Depremden önce Adıyaman’ın musluk suyunun içilebildiği bir şehir olduğunu ifade eden Tutdere, “Depremden sonra içme suyunda bir türlü gerekli standartlar sağlanamadı ve şu anda kentin büyük bir kısmında içme suyu yok. Olan bölgelerde de içme suyu gerekli standartları sağlamadığı için içilemiyor. Dolayısıyla içme suyu sorununun da bir an evvel çözülmesi lazım. Musluktan akan suların içilmesi yasak olmasına rağmen yoksul insanlar temiz suya ulaşamadıkları için bu suları kullanıyorlar ve bu da halk sağlığı için ciddi bir tehdit ve tehlike oluşturuyor. Çevre, Şehircilik ve İklim Değişikliği Bakanlığı’nı, Adıyaman Belediyesi’ni ve ilgili kurumları bir an evvel tedbir almaya, içme suyu şebekesindeki gerekli onarımları bir an evvel yapmaya ve halkın temiz suya erişim hakkına bir an evvel kavuşması için gerekli tedbirleri almaya davet ediyoruz.” ifadelerini kullandı.
“BARINMA HALA EN CİDDİ SORUN, VATANDAŞLAR KONTEYNER BULAMIYOR”
Deprem sonrası insanların evini, köyünü, yurdunu terk etmek zorunda kaldığını ancak yaz aylarıyla birlikte insanların kendi memleketlerine dönmeye başladıklarını vurgulayan Tutdere, “Geri dönüşlerle beraber konteyner sorunu da yaşanmaya başladı. Adıyaman’da vatandaşlar konteynerlere yerleşmek için uğraşıyorlar ama bulamıyorlar. Köylerde de konteyner yerleşim alanlarının tespiti gecikti. İlgili bakanlığı, hükümeti göreve davet ediyoruz. Konteyner eksikliklerinin bir an evvel giderilmesi, vatandaşların barınma sorunlarının bir an evvel çözülmesini talep ediyoruz. Aksi takdirde yurttaşlar çok büyük mağduriyetler yaşamaya devam edecekler. Konteynere yerleşen vatandaşlarımızın da sorunları var. Çoğu konteynerde klima yok. Vatandaşlarımız hala çadırlarda yaşıyorlar. Çadırlarda yaşayan yurttaşlarımız havaların ısınmasıyla birlikte ciddi sorunlar yaşamaya başladılar. Çadırın içindeki sıcaklık çok yüksek dereceye ulaşıyor. Çocuklar, kadınlar o çadırlarda nefes alamaz hale geldiler. Küçük çocukları olan anneler çadırlarda buzdolabı olmadığı için çocuklarının mamasını, sütünü muhafaza edecek bir imkana sahip değiller. Çadırlarda yaşayan yurttaşların da bir an evvel konteyner kentlere aktarılmasını ve onların da barınma sorunlarının çözülmesini talep ediyoruz.” dedi.

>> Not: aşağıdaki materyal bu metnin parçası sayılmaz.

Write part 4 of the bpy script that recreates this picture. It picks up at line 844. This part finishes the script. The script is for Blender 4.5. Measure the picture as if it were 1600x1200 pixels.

“KALICI KONUTLAR BU HIZLA DEĞİL 2 YIL 10 YILDA BİLE TAMAMLANMAZ”
Adıyaman’da ve diğer deprem bölgelerindeki depremzedelerin yaşadığı mağduriyetlerin giderilmesi için Adıyaman Milletvekili olarak bundan sonra da sorunların takipçisi olacaklarının ve çözüm konusunda üzerlerine düşeni yapacaklarının altını çizen Tutdere, gazetecilerin kalıcı konutların iki yılda yapılıp yapılamayacağı sorusu üzerine “Hükümet seçimden önce deprem kontlarıyla ilgili çeşitli vaatlerde bulundu. Ama depremin üzerinden 121 gün geçti, hala cesetler bile çıkarılamamış. Böyle bir ortamda evlerin iki yılda yapılacağını beklemek saflık olur. Bu çalışmayla bu yöntemle bu iş olmaz. Eğer gerçekten deprem bölgelerinde vatandaşların hak sahipliklerinin bir an tespit edilip evlerin yapılması planlanıyorsa biraz daha gayret gösterilmesi, bu işin ciddiye alınması, şehir planlarının, imar planlarının bir an evvel çıkartılması ve işlerin hızlandırılması gerekiyor. Kalıcı konutlar bu hızla değil 2 yıl 10 yılda bile tamamlanmaz. Onun için Çevre, Şehircilik ve İklim Değişikliği Bakanlığı başta olmak üzere tüm kurumların bu işi ciddiye alması ve çalışmalarını bir an evvel tamamlaması gerekiyor. Aksi takdirde konutların 1-2 yılda bitirilme olasılığı çok zayıf görünüyor.” şeklinde açıklamalarda bulundu. (HABER MERKEZİ)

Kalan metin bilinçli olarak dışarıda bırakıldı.